INPUT FOR THIS TASK »
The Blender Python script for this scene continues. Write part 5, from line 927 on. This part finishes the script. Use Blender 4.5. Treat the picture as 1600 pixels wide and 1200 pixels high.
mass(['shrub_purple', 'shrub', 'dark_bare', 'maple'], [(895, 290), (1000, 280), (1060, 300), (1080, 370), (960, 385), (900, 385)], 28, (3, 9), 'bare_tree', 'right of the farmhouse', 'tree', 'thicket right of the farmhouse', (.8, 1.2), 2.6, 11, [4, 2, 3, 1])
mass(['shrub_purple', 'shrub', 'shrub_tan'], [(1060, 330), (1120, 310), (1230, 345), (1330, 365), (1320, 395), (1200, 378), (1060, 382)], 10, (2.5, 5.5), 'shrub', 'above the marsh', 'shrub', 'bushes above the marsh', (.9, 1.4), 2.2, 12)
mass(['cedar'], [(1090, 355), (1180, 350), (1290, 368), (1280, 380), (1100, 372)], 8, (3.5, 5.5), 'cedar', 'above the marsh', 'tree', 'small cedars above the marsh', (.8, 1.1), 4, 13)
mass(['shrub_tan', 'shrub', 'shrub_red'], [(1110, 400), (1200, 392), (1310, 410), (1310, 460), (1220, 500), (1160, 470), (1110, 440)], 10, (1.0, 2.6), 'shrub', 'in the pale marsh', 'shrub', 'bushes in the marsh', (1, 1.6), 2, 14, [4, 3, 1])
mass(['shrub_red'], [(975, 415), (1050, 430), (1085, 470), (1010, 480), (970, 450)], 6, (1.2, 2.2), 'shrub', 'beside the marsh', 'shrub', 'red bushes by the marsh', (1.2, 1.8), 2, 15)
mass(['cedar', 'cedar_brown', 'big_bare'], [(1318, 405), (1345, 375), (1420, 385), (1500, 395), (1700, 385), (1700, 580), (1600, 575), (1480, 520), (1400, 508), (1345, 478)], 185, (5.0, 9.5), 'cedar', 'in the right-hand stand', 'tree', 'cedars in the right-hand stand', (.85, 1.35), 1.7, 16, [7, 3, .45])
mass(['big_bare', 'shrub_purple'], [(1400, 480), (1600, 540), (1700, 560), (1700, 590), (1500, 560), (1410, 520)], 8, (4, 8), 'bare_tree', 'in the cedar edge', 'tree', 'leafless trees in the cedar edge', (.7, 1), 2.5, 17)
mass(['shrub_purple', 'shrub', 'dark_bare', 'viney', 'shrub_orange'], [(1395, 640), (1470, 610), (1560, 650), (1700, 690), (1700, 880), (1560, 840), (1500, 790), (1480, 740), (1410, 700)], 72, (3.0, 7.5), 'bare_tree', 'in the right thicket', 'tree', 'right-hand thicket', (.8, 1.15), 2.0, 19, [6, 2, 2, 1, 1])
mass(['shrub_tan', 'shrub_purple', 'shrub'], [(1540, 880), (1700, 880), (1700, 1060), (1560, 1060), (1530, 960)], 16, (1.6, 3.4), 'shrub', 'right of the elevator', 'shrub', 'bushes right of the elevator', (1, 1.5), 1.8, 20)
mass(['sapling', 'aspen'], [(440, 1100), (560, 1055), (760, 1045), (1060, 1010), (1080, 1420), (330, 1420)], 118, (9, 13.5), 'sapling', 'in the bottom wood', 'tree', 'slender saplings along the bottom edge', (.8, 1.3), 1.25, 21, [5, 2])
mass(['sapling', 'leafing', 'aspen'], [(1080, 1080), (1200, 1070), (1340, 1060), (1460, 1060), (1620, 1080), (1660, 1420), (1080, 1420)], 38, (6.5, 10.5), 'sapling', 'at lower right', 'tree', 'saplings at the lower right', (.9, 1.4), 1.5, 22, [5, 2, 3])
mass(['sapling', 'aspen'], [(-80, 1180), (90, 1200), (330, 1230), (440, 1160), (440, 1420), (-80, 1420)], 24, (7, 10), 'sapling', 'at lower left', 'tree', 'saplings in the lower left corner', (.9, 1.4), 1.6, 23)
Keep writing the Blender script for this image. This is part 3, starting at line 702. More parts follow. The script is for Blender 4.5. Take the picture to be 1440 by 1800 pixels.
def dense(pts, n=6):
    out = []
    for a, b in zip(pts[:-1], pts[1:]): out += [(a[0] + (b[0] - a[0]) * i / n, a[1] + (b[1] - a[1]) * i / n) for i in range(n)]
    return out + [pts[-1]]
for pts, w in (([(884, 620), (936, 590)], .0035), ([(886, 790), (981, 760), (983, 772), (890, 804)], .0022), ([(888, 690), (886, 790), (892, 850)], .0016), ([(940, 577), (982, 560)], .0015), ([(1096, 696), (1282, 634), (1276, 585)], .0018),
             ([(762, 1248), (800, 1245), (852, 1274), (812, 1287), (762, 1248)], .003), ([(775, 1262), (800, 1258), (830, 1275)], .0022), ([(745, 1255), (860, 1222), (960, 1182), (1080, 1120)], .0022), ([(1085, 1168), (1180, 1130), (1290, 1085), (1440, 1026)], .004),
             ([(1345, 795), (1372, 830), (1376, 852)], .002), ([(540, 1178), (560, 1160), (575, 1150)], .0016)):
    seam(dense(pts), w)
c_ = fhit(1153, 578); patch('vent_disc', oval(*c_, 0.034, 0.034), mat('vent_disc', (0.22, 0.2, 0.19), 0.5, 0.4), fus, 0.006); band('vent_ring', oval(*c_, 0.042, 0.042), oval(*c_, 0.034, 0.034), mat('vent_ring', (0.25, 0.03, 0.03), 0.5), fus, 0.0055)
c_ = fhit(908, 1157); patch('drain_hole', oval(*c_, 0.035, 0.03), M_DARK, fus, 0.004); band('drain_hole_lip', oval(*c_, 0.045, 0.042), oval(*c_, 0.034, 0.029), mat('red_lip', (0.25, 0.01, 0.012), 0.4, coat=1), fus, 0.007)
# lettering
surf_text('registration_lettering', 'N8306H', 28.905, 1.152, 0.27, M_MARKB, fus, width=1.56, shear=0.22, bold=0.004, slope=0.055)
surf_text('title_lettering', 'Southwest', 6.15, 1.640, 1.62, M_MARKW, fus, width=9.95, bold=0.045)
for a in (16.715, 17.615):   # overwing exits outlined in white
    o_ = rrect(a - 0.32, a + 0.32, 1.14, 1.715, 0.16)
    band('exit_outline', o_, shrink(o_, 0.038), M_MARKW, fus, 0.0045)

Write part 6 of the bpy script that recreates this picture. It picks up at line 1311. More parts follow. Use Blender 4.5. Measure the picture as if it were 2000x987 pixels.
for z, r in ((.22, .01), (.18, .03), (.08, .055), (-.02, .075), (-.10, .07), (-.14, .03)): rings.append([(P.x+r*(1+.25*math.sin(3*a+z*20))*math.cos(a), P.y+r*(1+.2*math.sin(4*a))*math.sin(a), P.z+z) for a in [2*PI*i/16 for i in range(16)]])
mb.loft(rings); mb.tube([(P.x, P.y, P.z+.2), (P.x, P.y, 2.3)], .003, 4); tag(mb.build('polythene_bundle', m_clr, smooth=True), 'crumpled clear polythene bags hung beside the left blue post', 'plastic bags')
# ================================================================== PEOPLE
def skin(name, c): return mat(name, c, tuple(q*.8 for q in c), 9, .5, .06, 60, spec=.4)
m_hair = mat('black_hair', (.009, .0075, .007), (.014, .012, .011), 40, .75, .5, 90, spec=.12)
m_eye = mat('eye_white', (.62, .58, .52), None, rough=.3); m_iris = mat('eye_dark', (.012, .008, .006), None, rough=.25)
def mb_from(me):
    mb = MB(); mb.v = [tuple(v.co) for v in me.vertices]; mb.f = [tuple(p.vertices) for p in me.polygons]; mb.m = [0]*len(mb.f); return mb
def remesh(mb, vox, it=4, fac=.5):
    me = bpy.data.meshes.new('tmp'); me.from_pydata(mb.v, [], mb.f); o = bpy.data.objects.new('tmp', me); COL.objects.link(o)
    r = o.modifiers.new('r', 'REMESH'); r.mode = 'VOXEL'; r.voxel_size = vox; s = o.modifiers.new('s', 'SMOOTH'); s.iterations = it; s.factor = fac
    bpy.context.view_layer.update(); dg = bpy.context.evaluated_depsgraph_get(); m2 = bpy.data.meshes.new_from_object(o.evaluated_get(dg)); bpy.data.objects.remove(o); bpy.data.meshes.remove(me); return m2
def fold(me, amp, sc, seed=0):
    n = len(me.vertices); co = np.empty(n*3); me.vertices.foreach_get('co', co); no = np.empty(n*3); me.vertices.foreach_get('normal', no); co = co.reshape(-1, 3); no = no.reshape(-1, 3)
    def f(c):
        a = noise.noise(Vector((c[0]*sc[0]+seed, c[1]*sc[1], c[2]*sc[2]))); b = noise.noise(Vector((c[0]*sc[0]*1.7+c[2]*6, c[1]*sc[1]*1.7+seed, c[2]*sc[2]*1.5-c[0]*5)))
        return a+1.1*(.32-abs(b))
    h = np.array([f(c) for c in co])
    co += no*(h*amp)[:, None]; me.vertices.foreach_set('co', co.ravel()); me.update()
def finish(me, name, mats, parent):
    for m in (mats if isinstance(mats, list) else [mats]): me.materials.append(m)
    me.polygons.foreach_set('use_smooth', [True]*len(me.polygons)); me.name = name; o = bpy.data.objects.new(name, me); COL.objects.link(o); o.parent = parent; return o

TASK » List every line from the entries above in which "Blender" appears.

SOLUTION »
The Blender Python script for this scene continues. Write part 5, from line 927 on. This part finishes the script. Use Blender 4.5. Treat the picture as 1600 pixels wide and 1200 pixels high.
Keep writing the Blender script for this image. This is part 3, starting at line 702. More parts follow. The script is for Blender 4.5. Take the picture to be 1440 by 1800 pixels.
Write part 6 of the bpy script that recreates this picture. It picks up at line 1311. More parts follow. Use Blender 4.5. Measure the picture as if it were 2000x987 pixels.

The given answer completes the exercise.